I just made my first batch of wine, a Gewurztraminer Vintner's Reserve kit. I figured it'd be a nice idea to serve it to guests at my brother's wedding, which is in one week (5 weeks from the time I started the wine). My family won't drink my homebrew, but they'll drink sweet white wines! I know a Gewurz isn't supposed to be sweet, but we'll get to that...

It fermented quickly down to 0.996 (after a week in primary, it was already there). Saw no bubbling in the airlock the entire time in secondary, but I didn't take an FG. Anyway, I tasted it and thought it should probably be a little sweeter to suit the family's palates. So, I crushed up 5 campden tablets and a little under a tablespoon (3tsp) of potassium sorbate. I forgot to add wine to the crushed up chemicals to mix it. Instead, I just dumped it into the wine after I racked it from secondary into the bottling bucket. I boiled some corn sugar in water and added it to taste.
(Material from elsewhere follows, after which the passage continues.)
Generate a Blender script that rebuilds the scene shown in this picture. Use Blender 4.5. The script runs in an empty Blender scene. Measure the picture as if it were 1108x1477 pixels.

I didn't measure the amount of sugar I added, just stirred it up, and proceeded to bottle. I'm up against a deadline, so I wanted to get it ready asap.

Then, of course, I started envisioning yeast re-activating fermentation. Visions of guests taking home bottles of wine that are basically ticking time bombs come to mind. Now, I'm reading about other people's stances on back-sweetening wine and how you should wait 3 days after adding stabilizer to ensure fermentation doesn't restart, etc. How concerned should I be, given what I've done? I don't think I added more than a 1-1.5c of corn sugar for the 5.5gallon batch. And the wine was pretty darn clear. Has anybody else just dumped in the campden and potassium sorbate and sugar right before bottling? It's been 2 days and (knock on wood) no explosions...yet. But the bottles have been at 70F. Worried about somebody taking one of these home and leaving it in more extreme temperatures.
 
Im in the same boat. Im serving my wine at my wedding in Oct. Luckily I started mine in April so it just be good by then. I stabilized friday. So far so good. I think I used 116 yeast.
 
I've never done a kit before, but that seems awfully young for a grape wine.
 
I used a Vintner's Reserve kit, which uses extract to produce a drinkable wine in about a month. Unfortunately, I don't recall the yeast variety that it came with.